The University of Maine developed the process to extract and refine ethanol from hemicellulose. Since the feed stock is essentially free, Red Shield could make ethanol for less than $1.30 a gallon, according to chief executive Ed Paslawski. Red Shield, which won a $30 million grant from the Energy Department for the ethanol project, expects to begin production in about two years and make about 5 million gallons a year.
Still, no one expects it to be easy. Earlier this summer, for example, Red Shield shut down its pulp operation because of a shortage of wood chips and filed for bankruptcy protection because pulp making, while only one part of the eventual operation, is the main revenue producer while Red Shield develops the energy components.

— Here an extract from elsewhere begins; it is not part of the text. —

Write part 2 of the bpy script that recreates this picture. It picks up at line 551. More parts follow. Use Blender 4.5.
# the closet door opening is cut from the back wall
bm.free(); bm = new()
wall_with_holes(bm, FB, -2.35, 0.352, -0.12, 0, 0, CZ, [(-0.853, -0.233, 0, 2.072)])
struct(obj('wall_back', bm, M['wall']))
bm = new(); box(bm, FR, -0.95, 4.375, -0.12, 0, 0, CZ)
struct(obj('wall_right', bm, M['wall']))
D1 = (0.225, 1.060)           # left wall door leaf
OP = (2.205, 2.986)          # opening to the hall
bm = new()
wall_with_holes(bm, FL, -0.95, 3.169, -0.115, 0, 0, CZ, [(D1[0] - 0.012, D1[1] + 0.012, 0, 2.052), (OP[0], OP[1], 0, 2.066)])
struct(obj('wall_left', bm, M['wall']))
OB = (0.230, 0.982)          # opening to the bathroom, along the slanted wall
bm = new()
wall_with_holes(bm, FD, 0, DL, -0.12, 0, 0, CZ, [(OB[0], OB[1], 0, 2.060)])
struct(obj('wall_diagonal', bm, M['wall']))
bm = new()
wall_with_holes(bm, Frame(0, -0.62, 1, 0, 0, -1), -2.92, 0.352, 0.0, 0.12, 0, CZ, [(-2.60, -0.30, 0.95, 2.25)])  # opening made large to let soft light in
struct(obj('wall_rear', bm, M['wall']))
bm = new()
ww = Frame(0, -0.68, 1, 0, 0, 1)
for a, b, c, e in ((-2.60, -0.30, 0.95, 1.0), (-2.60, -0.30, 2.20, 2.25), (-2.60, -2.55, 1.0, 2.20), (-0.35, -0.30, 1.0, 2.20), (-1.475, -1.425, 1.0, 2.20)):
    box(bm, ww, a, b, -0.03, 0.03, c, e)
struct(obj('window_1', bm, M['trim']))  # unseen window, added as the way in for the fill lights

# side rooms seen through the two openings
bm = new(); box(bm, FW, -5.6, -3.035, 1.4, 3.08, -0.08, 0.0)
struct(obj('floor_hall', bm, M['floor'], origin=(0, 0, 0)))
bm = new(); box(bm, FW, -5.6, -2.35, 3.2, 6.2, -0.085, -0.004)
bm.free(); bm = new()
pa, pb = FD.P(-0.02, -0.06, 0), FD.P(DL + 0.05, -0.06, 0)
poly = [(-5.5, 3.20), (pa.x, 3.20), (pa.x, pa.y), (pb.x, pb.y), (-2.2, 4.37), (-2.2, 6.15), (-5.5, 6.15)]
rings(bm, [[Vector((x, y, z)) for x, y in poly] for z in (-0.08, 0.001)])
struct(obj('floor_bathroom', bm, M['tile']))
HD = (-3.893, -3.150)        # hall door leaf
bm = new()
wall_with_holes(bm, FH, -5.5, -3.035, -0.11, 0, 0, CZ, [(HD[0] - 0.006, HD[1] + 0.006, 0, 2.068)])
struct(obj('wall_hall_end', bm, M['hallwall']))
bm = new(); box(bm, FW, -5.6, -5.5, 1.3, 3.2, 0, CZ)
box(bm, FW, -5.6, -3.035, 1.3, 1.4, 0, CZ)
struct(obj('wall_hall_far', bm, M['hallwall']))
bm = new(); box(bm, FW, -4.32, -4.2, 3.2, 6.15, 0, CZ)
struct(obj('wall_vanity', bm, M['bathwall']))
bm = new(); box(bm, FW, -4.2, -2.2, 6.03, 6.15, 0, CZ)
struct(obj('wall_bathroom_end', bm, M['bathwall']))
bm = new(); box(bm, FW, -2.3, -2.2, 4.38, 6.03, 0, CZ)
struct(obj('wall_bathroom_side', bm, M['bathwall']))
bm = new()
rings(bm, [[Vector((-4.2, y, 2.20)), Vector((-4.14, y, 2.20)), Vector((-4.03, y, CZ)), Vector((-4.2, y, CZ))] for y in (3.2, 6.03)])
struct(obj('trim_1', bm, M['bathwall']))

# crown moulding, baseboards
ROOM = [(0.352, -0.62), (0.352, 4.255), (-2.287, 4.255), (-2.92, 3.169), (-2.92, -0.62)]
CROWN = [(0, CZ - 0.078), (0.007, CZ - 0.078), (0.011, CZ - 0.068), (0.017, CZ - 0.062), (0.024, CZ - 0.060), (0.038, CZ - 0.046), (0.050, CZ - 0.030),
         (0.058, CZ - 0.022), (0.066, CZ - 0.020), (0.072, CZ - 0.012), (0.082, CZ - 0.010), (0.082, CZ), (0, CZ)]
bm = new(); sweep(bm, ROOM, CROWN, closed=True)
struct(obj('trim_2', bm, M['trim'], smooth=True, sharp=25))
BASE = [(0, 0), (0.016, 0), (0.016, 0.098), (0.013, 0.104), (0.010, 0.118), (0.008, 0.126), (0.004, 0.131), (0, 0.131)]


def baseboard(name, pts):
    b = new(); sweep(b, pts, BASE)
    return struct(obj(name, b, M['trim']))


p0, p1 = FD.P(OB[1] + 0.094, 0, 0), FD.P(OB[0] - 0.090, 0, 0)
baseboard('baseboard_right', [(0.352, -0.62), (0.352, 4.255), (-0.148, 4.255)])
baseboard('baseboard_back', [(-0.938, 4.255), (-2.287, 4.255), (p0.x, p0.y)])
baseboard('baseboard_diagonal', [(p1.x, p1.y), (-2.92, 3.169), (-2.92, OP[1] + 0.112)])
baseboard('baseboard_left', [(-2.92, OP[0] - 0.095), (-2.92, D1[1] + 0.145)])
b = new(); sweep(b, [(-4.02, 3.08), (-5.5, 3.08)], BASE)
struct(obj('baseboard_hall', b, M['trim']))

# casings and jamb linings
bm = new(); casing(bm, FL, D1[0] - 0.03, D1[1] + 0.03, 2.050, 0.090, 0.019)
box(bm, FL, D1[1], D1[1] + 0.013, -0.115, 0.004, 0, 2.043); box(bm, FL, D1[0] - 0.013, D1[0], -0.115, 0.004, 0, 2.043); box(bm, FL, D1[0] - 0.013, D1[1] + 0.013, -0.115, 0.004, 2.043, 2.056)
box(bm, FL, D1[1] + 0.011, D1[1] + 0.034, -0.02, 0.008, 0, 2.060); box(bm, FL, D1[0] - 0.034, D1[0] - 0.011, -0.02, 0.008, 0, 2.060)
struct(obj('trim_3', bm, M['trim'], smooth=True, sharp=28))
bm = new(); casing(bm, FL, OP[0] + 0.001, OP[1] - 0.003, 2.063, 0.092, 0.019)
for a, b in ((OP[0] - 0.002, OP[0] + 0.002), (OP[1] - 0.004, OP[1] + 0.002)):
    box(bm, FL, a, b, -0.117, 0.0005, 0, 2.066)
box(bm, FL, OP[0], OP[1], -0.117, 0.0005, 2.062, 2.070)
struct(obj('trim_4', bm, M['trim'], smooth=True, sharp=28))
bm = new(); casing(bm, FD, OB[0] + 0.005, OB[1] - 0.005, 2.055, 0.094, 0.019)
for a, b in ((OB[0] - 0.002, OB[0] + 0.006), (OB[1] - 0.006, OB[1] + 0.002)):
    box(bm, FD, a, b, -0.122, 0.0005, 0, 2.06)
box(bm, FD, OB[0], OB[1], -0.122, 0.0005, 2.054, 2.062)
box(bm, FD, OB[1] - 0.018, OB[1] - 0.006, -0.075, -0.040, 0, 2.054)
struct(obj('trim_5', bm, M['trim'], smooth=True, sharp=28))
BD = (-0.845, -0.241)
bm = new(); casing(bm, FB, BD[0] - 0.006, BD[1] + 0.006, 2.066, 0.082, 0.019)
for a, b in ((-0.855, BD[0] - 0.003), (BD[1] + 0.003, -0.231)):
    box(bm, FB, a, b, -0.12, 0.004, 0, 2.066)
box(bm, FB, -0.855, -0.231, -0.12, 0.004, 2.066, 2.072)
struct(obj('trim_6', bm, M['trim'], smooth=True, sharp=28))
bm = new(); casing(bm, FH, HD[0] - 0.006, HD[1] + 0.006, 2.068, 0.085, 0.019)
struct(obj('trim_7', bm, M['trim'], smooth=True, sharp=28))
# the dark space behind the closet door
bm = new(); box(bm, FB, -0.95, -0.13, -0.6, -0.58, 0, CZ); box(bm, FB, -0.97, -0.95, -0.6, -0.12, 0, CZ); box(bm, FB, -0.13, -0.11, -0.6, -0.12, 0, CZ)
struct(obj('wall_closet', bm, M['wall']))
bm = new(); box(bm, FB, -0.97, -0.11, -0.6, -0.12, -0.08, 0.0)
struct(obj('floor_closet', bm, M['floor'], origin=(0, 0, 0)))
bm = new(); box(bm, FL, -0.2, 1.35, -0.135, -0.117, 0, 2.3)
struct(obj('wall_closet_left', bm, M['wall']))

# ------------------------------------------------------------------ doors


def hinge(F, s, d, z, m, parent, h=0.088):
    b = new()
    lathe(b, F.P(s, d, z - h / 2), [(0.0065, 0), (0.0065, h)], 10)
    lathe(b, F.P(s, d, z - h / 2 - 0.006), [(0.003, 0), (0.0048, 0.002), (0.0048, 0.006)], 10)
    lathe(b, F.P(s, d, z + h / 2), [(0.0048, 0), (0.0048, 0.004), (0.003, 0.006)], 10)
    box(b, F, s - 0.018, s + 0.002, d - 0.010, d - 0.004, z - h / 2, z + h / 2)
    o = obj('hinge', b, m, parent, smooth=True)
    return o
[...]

The chip supply problems have eased, and Red Shield lined up $13.6 million in new financing. It expects to emerge from bankruptcy and restart the mill later this month.
Dan Bird, who has worked at the mill for about 30 years, has experienced such ups and downs before. A former union official, he survived several ownership changes, a near closing by Georgia Pacific in 2003, and the final shutdown in 2006. He was part of the union team that negotiated the reopening of the plant under Red Shield, and later was hired as the plant's human resources manager.
For Bird, the mill represents more than a job. His family has worked there almost from the day it opened more than a century ago.
"These alternative energy ideas, hopefully, will keep us around for another 150 years," said Bird, 51. " My grandfather worked there, my great-grandfather, great-uncles, and great-great uncles, so I'm tied to the mill pretty well."
Duane Hallowell thought he would someday take over his family's Washington County lumber mill, but just as he graduated from high school in the early 1990s, the mill shut down, costing some 70 jobs. Instead Hallowell went into the Navy, where he developed expertise in heating and cooling systems, which ultimately led him to heat pumps as alternatives to oil and natural gas systems. Heat pumps are sort of reverse air conditioners that turn cold air into warm.
Hallowell, who founded Hallowell International three years ago, said he remembered his family's lumber mill and the lost jobs when he decided to manufacture heat pumps in Bangor. While heat pumps have typically worked only in mild climates, such as the South, Hallowell's technology has made them effective in cold climates and efficient enough to cut household fuel bills by 60 percent at current prices, according to the company's testing.
Sales have jumped sixfold over the past year, Hallowell said, and employment has tripled to about 30.
"Growing up with the lumber mill, it was a point of pride for my family, bringing good jobs to the area," said Hallowell. "That's what I wanted to do."
Lumber mills have brought jobs to Corinth since the 1830s, according to local historians. The Corinth Wood Pellets plant had made pallets and produced lumber for about 40 years before it shut down in 2006.
Corinth Wood Pellets hired Randy Irish to manage the mill earlier this year. Irish not only got the chance to resume his career, but also to restore a connection to the Maine woods that reached back to his childhood in Aroostook County.
Irish spent summers in those woods, driving horses to haul the timber his father cut for lumber and paper mills. His father, Irish recalled, taught him to recognize the different species of trees, preached against clear-cutting, and impressed upon him the importance of preserving forests.
"I always knew I would get back into forest products," Irish said. "It kind of gets in your blood."